Knowing what GH’s current crop of student youngsters, including Eden McCoy (Josslyn) and Scarlett Fernandez (Charlotte), are going through, Pullos makes it a point to visit them in the school room. “I always go in and I’m like, ‘Guys, I am so sorry that you have to do this.’ And they try to get me to stay for as long as possible, but I don’t want to distract them. But I’m like, ‘I get it!’ Sometimes I’ll color with them and stuff. When Jimmy [Deshler, ex-Rafe] and I were on the show together, he had already graduated, and I always used to make him sit in the schoolroom with me and just watch me read or whatever. But listen, even though it wasn’t my favorite thing to do, I did take school seriously.

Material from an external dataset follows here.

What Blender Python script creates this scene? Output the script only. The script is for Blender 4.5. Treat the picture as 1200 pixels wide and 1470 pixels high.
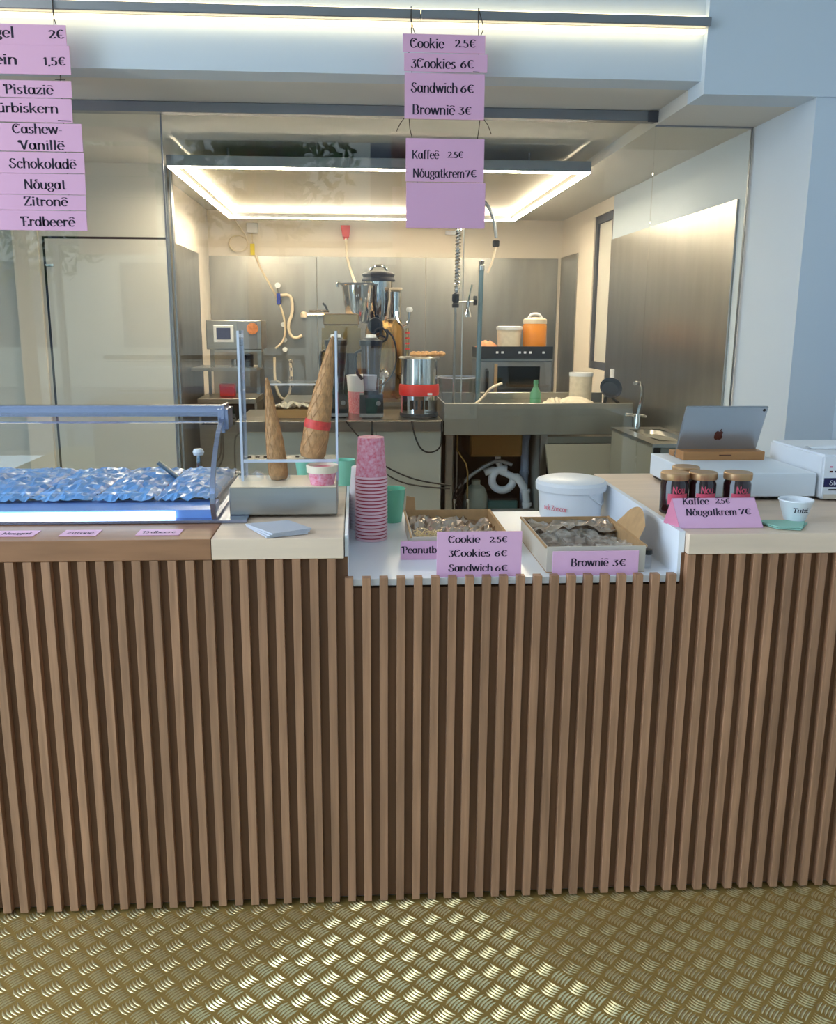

It is really nice to be able to do work and school together, because even though I did have my profession, school is really important and I understood that it was a big deal to learn the basics of being a human being! As boring as it was, it really did shape me as a person, and I think about it all the time. When I’m at work, I always walk past that little room in the hallway and I do have fond memories of it — now that I get to leave when I want to if I go in there [laughs]!”

Parent’s Association
Alyvia Alyn Lind’s mother, Barbara Alyn Woods (ex-Deb, ONE TREE HILL), believes her daughter is receiving a solid education. “When Alyvia works, she usually has a tutor who is strictly focused on her and her schoolwork,” says Mom. “I actually feel that she gets more accomplished and learns more while she’s working than when she has time off. Aly has always tested ahead of her grade level and is planning to combine 5th and 6th grade into one year. It’s incredible what the quantity and quality of her workload is when she has three hours of relatively undivided tutor time.”

Attending studio school is a family tradition, Woods shares. “My oldest daughter graduated from high school two years early because she had always been home-schooled or had school on set, and my middle daughter is about to do the same. I’m a big fan of one-on-one learning and feel so fortunate to have worked with such qualified and enthusiastic California studio teachers.”